Determination of longitudinal dispersion coefficient and net advection in the tidal Hudson River with a large-scale, high resolution SF₆ tracer release experiment

Physical processes such as advection, dispersion, and air-water gas exchange play important roles in determining the movement and change in concentration of contaminants discharged into rivers. In the following, we report results from a large-scale SF₆ tracer release experiment conducted in the tidal Hudson River to examine longitudinal dispersion and net advection. SF₆ was injected into the Hudson River near Newburgh, NY, and surveyed for 13 days using a new, fully automated, high-resolution SF₆ sampling and analysis system. Net down river advection of the water body originally tagged with SF₆ was slow, averaging mean displacement rates of about 0.5 ± 0.2 km d^-1. In contrast, spreading of the tracer was driven by tidal movement, causing rapid mixing of the water up and down river.

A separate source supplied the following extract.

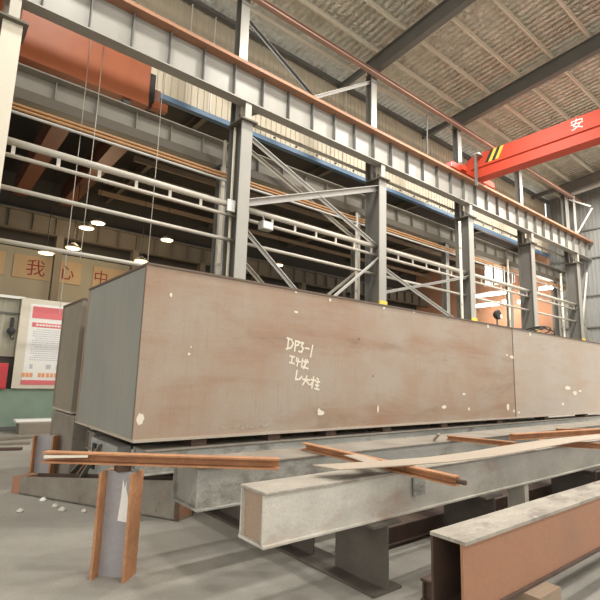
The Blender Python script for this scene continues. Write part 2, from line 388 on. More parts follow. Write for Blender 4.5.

By examining the change in the second moment of the tracer distribution with time, we determined the mean longitudinal dispersion coefficient to be 70.1 ±4.3 m² s^-1. Temporal evolution of the SF₆ inventory indicates an average gas transfer velocity over the period of the experiment of 6.5 ± 0.5 cm h^-1 (1.56 ± 0.12 m d^-1). Vertical profiles show that mixing into the bottom layers of the river, in places reaching more than 53 m, seemed to be rapid.